For years, acting was Massey’s primary creative endeavor, but her current position as director of education and outreach does not leave her time to hustle for roles. Luckily, she’s found another outlet: singing and playing alto saxophone in the Grateful Deadlines, a longstanding, ever-evolving rock cover band whose lineup includes five of her Harvard co-workers, a research administrator from Northeastern University, and a drummer from South Boston.
Lugging the band’s equipment to Watertown on weekend mornings and practicing for hours might seem tiring after a long workweek, Massey said, but “I always end up with more energy than when we started.”
Their recent performance helped to bring the University’s other research administrators — a group not known for their hard-partying ways — out of their shells, too.
Helen Page, director of research administration at the Harvard Graduate School of Education, kicked off her shoes and shimmied to the band’s renditions of the Beatles’ “I Saw Her Standing There” and Wilson Pickett’s “Mustang Sally.”
“I’m a big fan of the Grateful Deadlines,” Page said. “Karen really brings it together with the female vocals.”
For all her apparent ease on the stage, Massey also gravitates toward her numbers-driven work. As a research administrator, she and her colleagues help make research possible at Harvard by helping professors apply for grants, track funding, and ensure that their studies comply with regulations.
“It’s fun, because there’s always something new to learn,” Massey said of the complicated world of University research. “In a perfect world, we support our faculty so they don’t have to deal with the bureaucracy and can concentrate on the research.”
Massey ended up at Harvard by chance, landing a job at the Harvard College Observatory through a temp agency after she graduated from Wellesley College in 1990. What started out as a day job to support her acting career became a career in its own right, as research administration evolved into an in-demand profession. In the years since, she has had a variety of jobs both at Harvard and in the acting world.
For several years, Massey worked part time at Harvard while serving as financial director of Out of the Blue, a theater company that she co-founded in 1992. In 2000, spurred by a successful commercial, she quit her day job and began acting full time. (Ironically, the nationwide television ad was for a dot-com-era website called Jobs.com.) She acted locally in theater, voiceover, television, and film, and traveled nationally with the Underground Railway Theater for children.

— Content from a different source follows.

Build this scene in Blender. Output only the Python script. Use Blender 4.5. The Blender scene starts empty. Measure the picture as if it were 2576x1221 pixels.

In 2002, she returned to Harvard and has since worked in grants manager roles at the Harvard School of Engineering and Applied Sciences and at the observatory. In 2006, she realized she wanted to teach, and has slowly carved out her current role overseeing education, outreach, and career development projects at Research Administration Services.
“When I came to Harvard, I didn’t know anything about research administration, but I was able to progress so far,” she said. “I realized I want to help other people do the same thing, and a big part of that is giving them the information, systems, and education to be able to do what they need to do.”
Between her current job — which involves leading workshops around the University — and her gigs with the Grateful Deadlines, Massey still frequently finds herself in front of an audience.
“Having that creative side really helps,” she said. “I’m not as good when I just concentrate on the practical stuff. I need to have a mixture of both.”
She’s hardly the only Harvard employee with an unexpected avocation.
“That’s the coolest thing about working at Harvard,” she said. “There are so many people who surprise you. Once you scratch the surface you find such a treasure underneath. It really makes it fun to get to know people.”